Dearest Blog: Yesterday it was off to Marquee Cinemas for the only (*sob*) Gary Oldman movie I'll see in 2018: Hunter Killer.
Spoiler level here will be mild, nothing you wouldn't know from the trailers.
When a coup attempt within the Russian government threatens to start World War III, it's up to Gerard Butler to save the world...as it so often is.
Well, dear reader(s), I flippin' LOVED this movie. I'm going to make fun of it a little, or maybe a lot, because it deserves it and because that's what I do with things I love (just ask the Wheeling Nailers), but let nothing give you any impression other than that it has instantly earned a spot in my year-end top ten from which it cannot be unseated.
Hunter Killer has so much testosterone it'll put hair on your chest. An almost exclusively male cast spends a great deal of time posturing and exchanging steely glances to mark territory and convey Man Understanding. Coupled with a whole lotta submarines, torpedoes, and missiles...well...Hunter Killer is basically a Sharpie penis that somebody drew on the forehead of passed-out-drunk Hollywood. By no means should any of that be construed as an insult--on the contrary, it is the very reason I still drag out to the cinema instead of waiting for Netflix--but...well...forewarned is forearmed.

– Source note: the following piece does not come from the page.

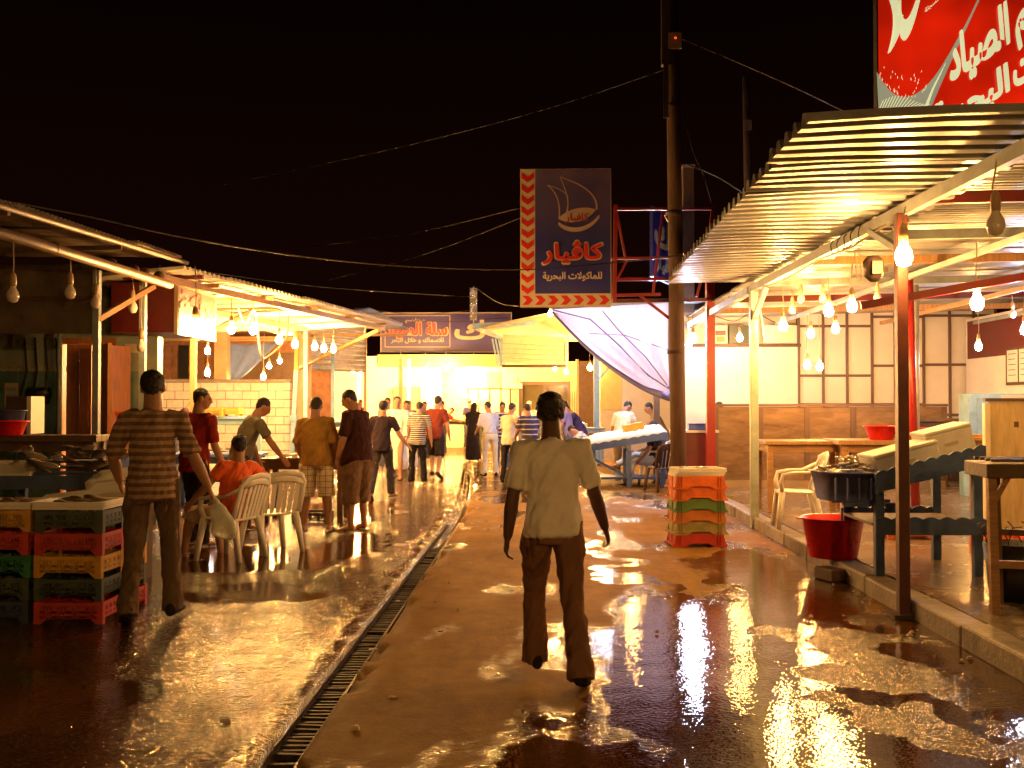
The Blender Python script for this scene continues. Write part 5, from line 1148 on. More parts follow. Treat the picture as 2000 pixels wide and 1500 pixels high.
# ------------------------------------------------------------------ tables
def table(label, loc, L, W, H, mt, rz=0.0, leg=0.07, th=0.05, name='table', shelf=None, planks=3, cat='table', base=0.0):
    t = thing(name, label, cat, loc, rz)
    pw_ = W / planks
    for i in range(planks): MB().bx(-L / 2, L / 2, -W / 2 + i * pw_ + 0.003, -W / 2 + (i + 1) * pw_ - 0.003, H - th, H + random.uniform(-.003, .003)).build('plank', MT['woodx'] if mt in ('wood',) else MT[mt], t, 0.004)
    for sx_ in (-1, 1):
        for sy_ in (-1, 1): MB().box((sx_ * (L / 2 - leg), sy_ * (W / 2 - leg), (H - th) / 2), (leg, leg, H - th - 0.002)).build('leg', MT[mt], t, 0.004)
    for sy_ in (-1, 1): MB().bx(-L / 2 + leg * 1.5, L / 2 - leg * 1.5, sy_ * (W / 2 - leg) - 0.014, sy_ * (W / 2 - leg) + 0.014, H - th - 0.10, H - th - 0.002).build('apron', MT[mt], t)
    for sx_ in (-1, 1): MB().bx(sx_ * (L / 2 - leg) - 0.014, sx_ * (L / 2 - leg) + 0.014, -W / 2 + leg * 1.5, W / 2 - leg * 1.5, H - th - 0.10, H - th - 0.002).build('apron', MT[mt], t)
    if shelf: MB().bx(-L / 2 + leg * .6, L / 2 - leg * .6, -W / 2 + leg * .7, W / 2 - leg * .7, shelf, shelf + 0.03).build('shelf', MT[mt], t)
    return t
PVZ = 0.15
table('plain wooden serving table before the marble partition', (PX(1560, 14.2) + 0.05, 14.2, PVZ), 1.25, 0.75, 0.96, 'wood', 0.03)
table('long wooden counter with a red bowl before the marble partition', (PX(1785, 13.6), 13.9, PVZ), 2.1, 0.8, 0.98, 'wood', -0.02, 0.09, 0.06)
table('dark slatted bench behind the orange crates', (PX(1840, 17.0), 17.0, PVZ), 1.3, 0.5, 1.22, 'darkwood', 0)
table('wooden table in the street between the chairs and the tan shirt man', (PX(592, 13.9), 14.1, 0), 1.15, 0.7, 0.87, 'darkwood', 0.03, 0.075)
table('rough dark bench behind the near fish heap', (PX(60, 10.9), 11.0, 0), 1.35, 0.5, 1.27, 'darkwood', 0.08, 0.09, 0.07)
table('tall green trestle table at the end of the street', (PX(893, 36), 36.0, 0.0), 1.9, 0.8, 1.05, 'c_dgreen', 0.0, 0.12, 0.06)
table('low stall table under the red capped vendor', (PX(385, 19.4), 19.6, 0.12), 2.2, 0.7, 1.25, 'ltblue', 0.0, 0.08, 0.05)
table('fish table of the crouching white shirt vendor', (PX(415, 15.6), 15.8, 0), 1.4, 0.8, 0.85, 'blue', 0.1, 0.08)
table('fish counter of the bright white stall', (PX(700, 31), 31.0, 0.12), 3.2, 0.8, 0.95, 'ltblue', 0.0, 0.08, 0.05)
table('table of steel trays before the glazed door', (PX(1095, 27), 27.0, 0), 2.3, 0.8, 1.0, 'steel', 0.0, 0.08, 0.05)
def basin(label, loc, r0, r1, h, m='bowl', name='basin', n=36, handles=False, lip=0.02):
    t = thing(name, label, name, loc)
    MB().lathe([(0, 0), (r0 - 0.01, 0), (r0, 0.012), (r1, h), (r1 + lip, h + 0.004), (r1 + lip, h - 0.008), (r1 + lip - 0.004, h + 0.008), (r1 - 0.008, h + 0.004), (r0 - 0.008, 0.022), (0, 0.02)], n=n).build('shell', MT[m], t)
    if handles:
        for s in (0, pi): MB().bx(r1 * cos(s) - 0.02 + 0.035 * cos(s), r1 * cos(s) + 0.02 + 0.035 * cos(s), -0.05, 0.05, h - 0.012, h + 0.004).build('handle', MT[m], t)
    return t
basin('large empty red plastic tub standing on the kerb edge', (2.80, 9.85, 0.153), 0.225, 0.285, 0.37, handles=True, name='tub')
basin('red plastic bowl on the long wooden counter', (PX(1714, 13.75), 13.75, PVZ + 0.982), 0.155, 0.215, 0.18, name='bowl')
basin('red bowl on the bench at the picture edge', (PX(3, 10.7), 10.75, 1.272), 0.12, 0.17, 0.15, name='bowl')
basin('small blue bowl behind the red one on the bench', (PX(-8, 10.95), 11.1, 1.272), 0.12, 0.16, 0.26, 'blue', name='bowl')
basin('yellow basin on the slab at the foot of the block wall', (PX(512, 22.8), 22.8, 0.125), 0.18, 0.25, 0.26, 'c_yellow', name='basin')
blk_ = thing('wood_block', 'short wooden block wedged below the red tub at the kerb', 'wood block', (2.66, 9.45, 0.0)); MB().box((0, 0, 0.055), (0.17, 0.26, 0.11), rz=0.4).build('billet', MT['darkwood'], blk_, 0.012)
for i, (px, py_, c, lb) in enumerate(((1788, 13.8, 'c_red', 'red slotted crate on the counter by the galvanised pipe'), (1833, 13.75, 'c_red', 'red slotted crate with a loose lid on the counter'))):
    o = crate(c, lb, (PX(px, py_), py_, PVZ + 0.983), 0.05 * i, 'crates on the long counter')
bd_ = thing('chopping_board', 'yellow wooden boards stacked on the counter end', 'board', (PX(1865, 13.5), 13.55, PVZ + 0.983)); MB().box((0, 0, 0.02), (0.6, 0.3, 0.04)).build('board', MT['c_yellow'], bd_, 0.004); MB().box((0.05, 0, 0.06), (0.45, 0.26, 0.038), rz=0.1).build('board', MT['c_yellow'], bd_, 0.004)
tb = thing('blue_tray', 'blue tray and white bag on the dark bench by the corner', 'tray', (PX(1890, 17), 17.0, PVZ + 1.225)); MB().lathe([(0, 0), (0.14, 0), (0.2, 0.09), (0.19, 0.09), (0.135, 0.012), (0, 0.012)], n=4).build('dish', bpy.data.materials['blue_plastic'], tb)
cb_ = thing('cupboard', 'blue and cream low cupboard against the white side wall', 'cupboard', (PX(1940, 16.2), 16.3, PVZ))
MB().bx(-0.42, 0.65, 0, 0.4, 0, 1.62).build('cabinet', MT['ltblue'], cb_); MB().bx(0.08, 0.42, -0.02, -0.001, 0.1, 1.6).build('door', MT['signcream'], cb_); MB().bx(-0.3, -0.05, -0.02, -0.001, 0.9, 1.55).build('door', MT['ltblue'], cb_)
# plywood screen at the picture edge
ps = thing('plywood_screen', 'stained plywood screen with a pale edge post', 'screen', (PX(1916, 11.5), 11.5, PVZ))
MB().bx(0.03, 1.7, 0, 0.02, 0.0, 1.48).build('sheet', MT['ply'], ps); MB().bx(-0.03, 0.028, -0.03, 0.04, 0.0, 1.46).build('edge_post', MT['signcream'], ps); MB().bx(-0.02, 1.7, -0.02, 0.045, 1.482, 1.52).build('top_rail', MT['darkwood'], ps)
for x, z in ((0.3, 1.2), (0.75, 1.25), (0.35, 0.7), (0.9, 0.65)): MB().bx(x, x + 0.05, -0.006, -0.001, z, z + 0.06).build('patch', MT['darkwood'], ps)
gp = thing('drain_pipe', 'thin galvanised pipe beside the red inner post', 'pipe', (PX(1780, 13.0), 12.95, PVZ)); MB().tube([(0, 0, 0), (0, 0, 2.95)], 0.035, 10).build('tube', MT['galv'], gp)
ri = thing('inner_post', 'red inner steel post just behind the near canopy post', 'post', (PX(1770, 12.6), 12.6, PVZ)); MB().tube([(0.06, 0, 0), (0.0, 0, 3.0)], 0.05, 12).build('tube', MT['red'], ri); MB().lathe([(0.0, 0), (0.09, 0), (0.09, 0.02), (0, 0.02)], n=12).build('foot', MT['darkred'], ri)

# ------------------------------------------------------------------ blue fish stand on the right pavement
st = thing('fish_stand', 'sloping blue painted fish stand with scalloped boards on the pavement', 'fish stand', (0, 0, PVZ))
x0, x1, y0, y1 = PX(1690, 8.9), PX(1898, 8.9), 8.75, 9.75
def scallop(L, h, n, drop=0.0, up=False):
    """board L long; wavy edge on top (up) or bottom, other edge straight, sloping by drop"""
    pts = [];
    for i in range(n * 6 + 1):
        t = i / (n * 6); w = 0.022 * abs(sin(pi * t * n))
        pts.append((t * L, t * drop + (h + w if up else -w)))
    return pts + ([(L, drop), (0, 0)] if up else [(L, drop + h), (0, h)])
zf = 0.70; rise = 0.24
for yy in (y0, y1 - 0.02):
    MB().prism(scallop(x1 - x0, 0.16, 9, rise, True), 0.022, (x0, yy, zf)).build('side_board', MT['blue'], st)
    MB().prism(scallop(x1 - x0, 0.13, 7, 0.0, True), 0.022, (x0, yy, 0.35)).build('rail_board', MT['blue'], st)
for xx, hh in ((x0 + 0.05, zf), (x1 - 0.05, zf + rise)):
    for yy in (y0 + 0.05, y1 - 0.05): MB().box((xx, yy, hh / 2), (0.075, 0.07, hh)).build('leg', MT['blue'], st, 0.004)
for i in range(5):
    yy = y0 + 0.06 + i * 0.2; MB().bar((x0 + 0.02, yy + 0.08, zf + 0.06), (x1 - 0.02, yy + 0.08, zf + rise + 0.06), 0.17, 0.02).build('deck_plank', MT['blue'], st)
MB().bx(x0, x1, y0 + 0.08, y1 - 0.08, 0.42, 0.44).build('shelf', MT['darkwood'], st)
slope = atan2(rise, x1 - x0)
def onst(x, y, dz=0.0): return (x, y, PVZ + zf + 0.075 + (x - x0) * rise / (x1 - x0) + dz)
def foam_box(label, loc, L, W, H, rot):
    t = thing('styrofoam_box', label, 'box', loc); t.rotation_euler = rot
    MB().bx(-L / 2, L / 2, -W / 2, W / 2, 0, H - 0.035).build('tub', MT['foam'], t, 0.006); MB().bx(-L / 2 - 0.006, L / 2 + 0.006, -W / 2 - 0.006, W / 2 + 0.006, H - 0.033, H).build('lid', MT['foam'], t, 0.008)
    MB().bx(-0.06, 0.06, -W / 2 - 0.008, -W / 2 - 0.0065, H * 0.4, H * 0.5).build('hand_slot', MT['signcream'], t); return t
foam_box('long white foam box lying on the sloping blue stand', onst(x0 + 0.37, y0 + 0.40, 0.0), 0.56, 0.42, 0.21, (0, -slope, 0.03))
foam_box('brightly lit white foam box at the raised end of the blue stand', onst(x0 + 0.80, y0 + 0.5, 0.02), 0.40, 0.40, 0.25, (0, -slope, -0.04))
tr = thing('fish_tray', 'dark blue plastic tray heaped with pale fish, overhanging the blue stand', 'tray', (x0 - 0.10, 9.15, PVZ + 0.60)); 
MB().lathe([(0.28, 0.0), (0.34, 0.26), (0.365, 0.262), (0.365, 0.25), (0.335, 0.245), (0.27, 0.02), (0, 0.02)], n=4).build('shell', MT['tray'], tr); tr.children[0].rotation_euler = (0, 0, pi / 4); tr.children[0].scale = (0.85, 1.1, 1)
for q in range(5): MB().bx(-0.2 + q * 0.1, -0.188 + q * 0.1, -0.292, -0.28, 0.03, 0.22).build('rib', MT['tray'], tr)
MB().bx(-0.1, 0.42, -0.2, -0.16, -0.035, -0.002).build('bracket', MT['blue'], tr); MB().bx(-0.1, 0.42, 0.16, 0.2, -0.035, -0.002).build('bracket', MT['blue'], tr)
for i in range(34):
    a, r = random.uniform(0, 6.28), random.random() ** 0.6 * 0.24
    z = 0.26 + 0.14 * (1 - r / 0.24) + random.uniform(-.02, .015)
    fish(fm_p, (x0 - 0.10 + r * cos(a), 9.15 + r * sin(a), PVZ + 0.60 + z), random.uniform(0, 6.28), 'small pale fish in the heap on the dark blue tray', 'pale fish in the blue tray', random.uniform(.5, .75), random.uniform(-.35, .35), random.uniform(0.9, 1.8))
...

If you require further justification for shelling out your big-screen bucks for Hunter Killer, the film features exquisite photography...air, sea, and land. The movie looks just glorious, and the locations and scenery are spectacular. Battles and effects and everything else about the picture are huge, so definitely see it on the biggest screen you can find. Though it's silly and often predictable, Hunter Killer maintains a genuine tension throughout which helps hold interest even through way too many kumbaya moments. As an added bonus, Gerard Butler utters classic lines such as, "When somebody's shooting at you, you know their intentions!" and Gary Oldman chews the scenery with relish. A couple weird little notes: Though everything on the American side is state of the art, the Russian technology appears to have been dragged kicking and screaming from decades long past, and Russian sailors look like they've only just escaped from a 60s Broadway musical. In only their own company, Russians generally speak Russian (no subtitles) but every now and again they're conversing in English with no reason for it other than clearly the filmmakers decided that these were the bits that we, the viewers, really needed to understand. Would have worked better to go all or nothing with accented English or subtitles. Oh, and can we get a dialect coach to teach Linda Cardellini how to pronounce "nuclear" correctly, please?
Hunter Killer clocks in at a quick 122 minutes and is rated R for "violence and some language."
Hunter Killer won't tax your brain overmuch, but you'll be hard pressed to have more fun at the cinema.
Of a possible nine Weasleys, Hunter Killer gets eight.